I drew my libretto from this book, selecting twelve key incidents from his life, arranged in chronological order from birth to death. These 12 scenes are grouped into three parts separated by two interludes. The titles of the scenes and the musical forms which they employ are given in the programme listing.

The main burden of the instrumental accompaniment falls on the pair of pianos and percussionists, who play throughout. Many of the scenes are characterised by the addition of one, two or three solo instruments which are integrated into the stage action.

Part I - Dark England

Scene 1 My early days [Fantasia I]
Scene 2 My apprenticeship [Funeral March] Bassoon
Scene 3 Animal Sports [Hunting Song] Horn, Trumpet, Trombone
Scene 4 I am unjustly charged [Narration and Trial]

Interlude I - Barcarolle - Soprano saxophone

Part II - The Land of the Lash

Scene 5 I arrive at the convict depot at Hobart Town [March Militaire] Horn, Trumpet, Trombone
Scene 6 Down the coal mines [Ostinato] Clarinet
Scene 7 An attempted escape [Nocturne]
Scene 8 The Governor's Visit [Introduction, Theme and 6 Variations] Horn, Trumpet, Trombone
Scene 9 The flogging ["100 Chords"] Cello

Interlude II - Elegy for cello and piano

Part III - A Free Man

Scene 10 My marriage [Waltz and Polka] - Flute, Violin
Scene 11 My later years [Fantasia II]
Scene 12 Epitaph

 

Zeitebenen

 Zeitebenen (time-levels) is a large-scale work lasting 45 minutes. It was commissioned by the West German Radio (WDR) and the tape part was realised in the WLR electronic studio during the four months February - April and July 1973, with the technical assistance of Peter Eotvos and Luz-Estella Santos.

The first performance took place on November 6/7 1973 in Dusseldorf as part of the third series of Musik der Zeit concerts promoted by the WDR. The tape and instrumental parts were conceived and composed simultaneously and cannot be played independently of one another.

Zeitebenen was written between June 1972 and September 1973. Much of the preliminary planning was done on aeroplanes and in hotel rooms, especially during the long period occupied by the rehearsals, recording and European tour of Stockhausen's Momente, in which I played the Hammond organ. This period of comparative isolation gave me the opportunity of attempting, for the first time, to express in music - that is, to use creatively - ideas which had in fact caused me to compose only one short work during the previous year or so. Uppermost in my mind was ( and still is) the problem of the composer's responsibility to society at large. For me Zeitebenen contains elements both of a diary tracing the evolution of these ideas, and of a journey which, setting out from a known point, ends up at a place I didn't even know existed when I began.

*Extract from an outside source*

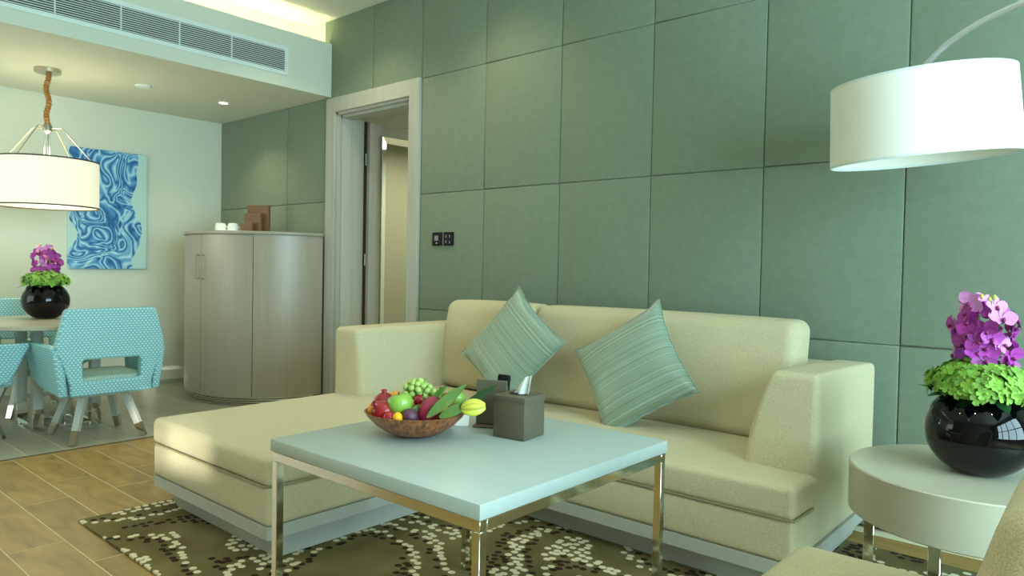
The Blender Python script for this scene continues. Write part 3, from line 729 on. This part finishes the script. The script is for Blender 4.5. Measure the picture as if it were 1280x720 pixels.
# ================================================================== FRUIT BOWL
BC = Vector((-1.6265, -2.059, TZ + .001)); RT = Vector((.7556, .6551, 0)); FW = Vector((-.6551, .7556, 0))
bw = link_mesh('fruit_bowl', lathe([(.001, 0), (.055, 0), (.085, .012), (.120, .038), (.145, .066), (.155, .083), (.151, .0835), (.140, .066), (.114, .042), (.08, .019), (.05, .008), (.001, .008)], 56, cap=False), M_bowl, None, True, 60)
bw.scale = (.985, .985, .86); bw.location = BC; bw.rotation_euler = (math.radians(-1), math.radians(0), 0)
tag(bw, 'round walnut wooden bowl holding fruit on the coffee table', 'bowl')
def fpos(a, b, z): return BC + RT * a + FW * b + Vector((0, 0, z - .013))
def fruit(name, label, m, a, b, z, r, s=(1, 1, 1), rot=(0, 0, 0), bumpy=0.0, prof=None, grp=None, cat=None):
    bm = lathe(prof, 32, cap=False) if prof else ball(r, s=s, sub=4, bumpy=bumpy)
    if prof:
        for v in bm.verts: v.co *= r
    o = link_mesh(name, bm, m, None, True, 180); o.location = fpos(a, b, z); o.rotation_euler = rot
    return tag(o, label, cat or 'fruit', grp or 'fruit in the wooden bowl')
APP = [(.02, -.82), (.25, -.90), (.55, -.84), (.84, -.45), (1.0, .08), (.98, .42), (.8, .74), (.5, .88), (.22, .84), (.06, .70), (.01, .64)]
def stalk(o, z, ln=.014, r=.0018): return link_mesh('stalk', tube([(0, 0, z), (.002, .001, z + ln * .6), (.005, 0, z + ln)], r, 6), M_stalk, o)
a1 = fruit('green_apple', 'shiny green apple at the front centre of the bowl', M_green_apple, -.037, -.045, .108, .039, prof=APP, rot=(.15, -.2, 0)); stalk(a1, .026)
a2 = fruit('green_apple', 'green apple at the back right of the bowl beside the kiwi', M_green_apple, .118, .045, .114, .031, prof=APP, rot=(-.2, .3, 0)); stalk(a2, .02)
POM = [(.02, -.98), (.4, -.92), (.8, -.6), (1, 0), (.86, .52), (.5, .84), (.26, .96), (.2, 1.08), (.3, 1.24), (.24, 1.22), (.12, 1.04), (.01, 1.02)]
fruit('pomegranate', 'dark red pomegranate at the back left of the bowl', M_pom, -.098, .025, .102, .033, prof=POM, rot=(.1, .1, 0))
fruit('pomegranate', 'large red pomegranate at the front left of the bowl', M_pom, -.086, -.046, .088, .037, prof=POM, rot=(.7, -.5, .3))
fruit('orange', 'orange at the left edge of the bowl beneath the pomegranates', M_orange, -.116, -.012, .086, .026)
fruit('tangerine', 'small tangerine behind the front green apple', M_orange, -.066, .045, .115, .020)
fruit('red_plum', 'shiny deep red plum at the front of the bowl left of the kumquat', M_redap, -.064, -.086, .078, .020, s=(1, .9, 1.1), rot=(0, .3, 0))
fruit('kumquat', 'yellow orange kumquat at the front rim of the bowl', M_kumquat, -.036, -.106, .084, .0145, s=(1, 1, 1.15))
fruit('passion_fruit', 'dark purple passion fruit at the front rim beside the kumquat', M_passion, -.002, -.092, .086, .0235, bumpy=.03)
fruit('red_plum', 'small red plum between green apple and grapes', M_redap, .014, .0, .115, .019)
fruit('yellow_plum', 'small yellow orange plum peeking out under the grapes', M_orange, .045, .02, .105, .014)
fruit('kiwi', 'brown fuzzy kiwi beside the back green apple', M_kiwi, .094, .008, .112, .0235, s=(1, 1, 1.25), rot=(.3, .3, 0))
# filler fruit low in the bowl that carries the pile
for a, b, z, lb in ((-.02, .06, .062, 'orange low at the back of the bowl under the grapes'), (.06, .05, .062, 'orange low at the back right of the bowl'), (.0, -.03, .055, 'orange at the bottom of the bowl under the green apple'), (.088, -.02, .080, 'orange tucked beside the dragon fruit at the right')):
    fruit('orange', lb, M_orange, a, b, z, .033 if z < .07 else .024)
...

Zeitebenen is made up of 21 Moments, varying in duration between 36" and ca. 3', which are played continuously in a fixed and unchangeable sequence. The work falls into three parts (A, B and C), each of which consists of 7 Moments and lasts about 15'. The whole of Part A is a celebration of an imagined 'natural' state of man. The music (developing from the 'known point' of his previous work Monody) has the feel of folk-music - gay, lively, rhythmic, with the players also humming, singing and shouting. All the musical materials are evolved from natural phenomena. The pitches are drawn from a seven-note mode which consists of the first seven different notes of the harmonic series (C - E - G - B flat - D - F sharp - G sharp): the rhythmic structure is based on the Fibonacci series (1, 2, 3, 5, 8, 13 etc) which is also a 'law of nature' (it can be found in the structures of flowers, pine-cones, shells etc); the live-electronic technique of ring-modulation by which the instruments and voices are modified for most of this part also occurs naturally, but normally it can only be heard under exceptional conditions.

The central (ie 4th) section of each part is sharply differentiated from its surroundings. Here it consists of superimpositions ( on the tape) of a "song" composed by my (then) 3-year old son David - another example of spontaneous, natural creativity.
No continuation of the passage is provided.